Supermarkets Asda and Morrisons keep on track despite upheaval

The UK’s supermarkets have seen the highest sales growth in five years, with Morrisons continuing on track and Asda seeing growth in branded products.

Supermarket sales growth accelerated to 5.0% – the strongest increase since March 2012 – and a stark contrast to the decline of 0.2% seen this time last year.

Asda was reportedly the only retailer to see branded products growing ahead of own label, according to analysis from Kantar Worldpanel for the 12 weeks to 18 June.

Tesco and Waitrose have both posted the highest sales growth since 2012, and Amazon’s potential purchase of Whole Foods has brought fresh focus to online shopping.

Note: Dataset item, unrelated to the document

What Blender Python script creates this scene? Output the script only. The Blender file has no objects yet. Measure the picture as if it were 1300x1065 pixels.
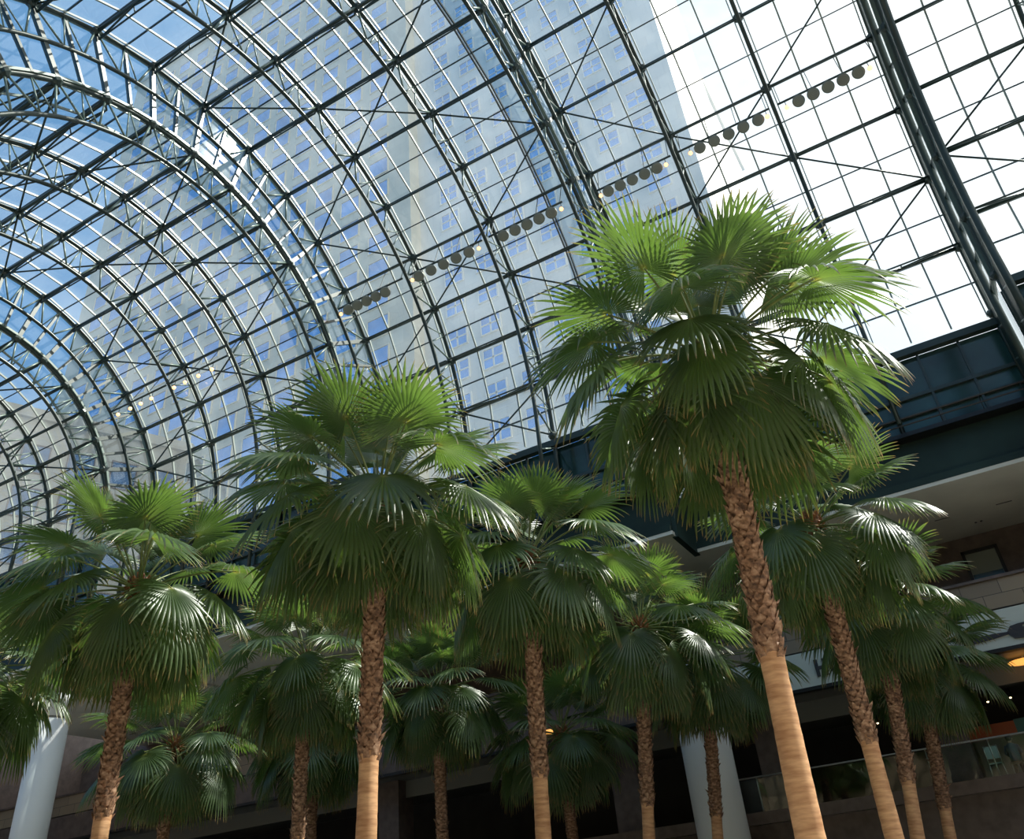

Co-op has seen continuous growth for two full years, up 2.2% in the latest period, similarly sales growth at Iceland, for the past 15 periods, and Waitrose saw its best sales growth since March 2012, growing marginally ahead of the market at 5.3%.

Yorkshire’s supermarkets haven’t fared quite that well, but Morrisons achieved the strongest sales performance of the big four grocers.

Asda’s recent recovery continues, as Fraser McKevitt, head of retail and consumer insight at Kantar Worldpanel, explained : “Asda is the only retailer where branded products are outpacing own label lines – significant for the grocer given it sells a greater proportion of brands than many of its rivals. That isn’t to say Asda’s own label offer is struggling – its Extra Special premium line and recently launched Farm Stores range contributed to a 1.4% increase in private label sales. Overall sales rose by 2.2%, although its market share fell half a percentage point year-on-year to 15.1%.”

Lidl has pipped Aldi to the title of the UK’s fastest growing supermarket for the first time since March, with sales growth of 18.8% just ahead of the latter’s 18.7%.

McKevitt finished: “The market’s robust performance this period is partly down to particularly weak sales growth last year and a continuing increase in like-for-like grocery inflation, which is now running at 3.2%. At this rate, that’s an extra £133 on the average household’s annual shopping bill, or the equivalent of seven additional shopping trips a year.”